The impact of continued viewing of an ex-romantic partner’s Facebook postings, even with no direct communication, was considered in the study, which is called “Facebook Surveillance of Former Romantic Partners: Associations with Post-Breakup Recovery and Personal Growth.”
Four hundred and sixty four heartbroken study participants were asked questions about their own negative feelings, their emotional recovery and their adjustment levels after a breakup.
Those results were compared with data on the participants’ Facebook usage and tendency to peek at their ex’s profile page.
As suspected, Facebook peeping sure didn’t help people recover from a romantic breakup. In fact, it prolonged their agony.
“Wallowing in the memories is not
giving yourself emotional health.”
Just because we’ve had intimate contact with someone, should we declassify them and banish them from our online friend network?

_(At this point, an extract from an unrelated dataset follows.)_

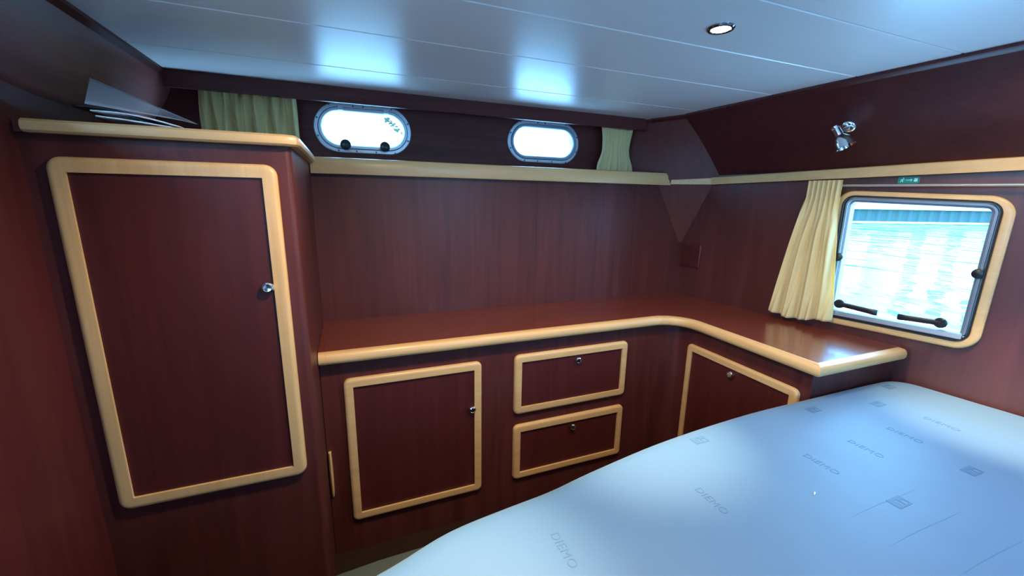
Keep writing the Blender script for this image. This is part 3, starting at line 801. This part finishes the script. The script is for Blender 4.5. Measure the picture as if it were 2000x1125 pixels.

My answer is yes, at least in the short term.
The study supported other research that ex-lovers who had frequent contact in the real world also had trouble getting over a breakup. And in the real world, this is usually remedied by switching coffee shops, taking a different train to work and declining party invitations from mutual friends.
In the online world, we need to keep ourselves emotionally safe by doing a technical version of the same thing. That means defriending our exes until the emotional fury and pain of the relationship subsides.
Depending on your attachment style, that can take anywhere from a year to never. But wallowing in the memories and fretting about who they might be dating now — all information that can be gathered online — is not giving yourself the gift of emotional health.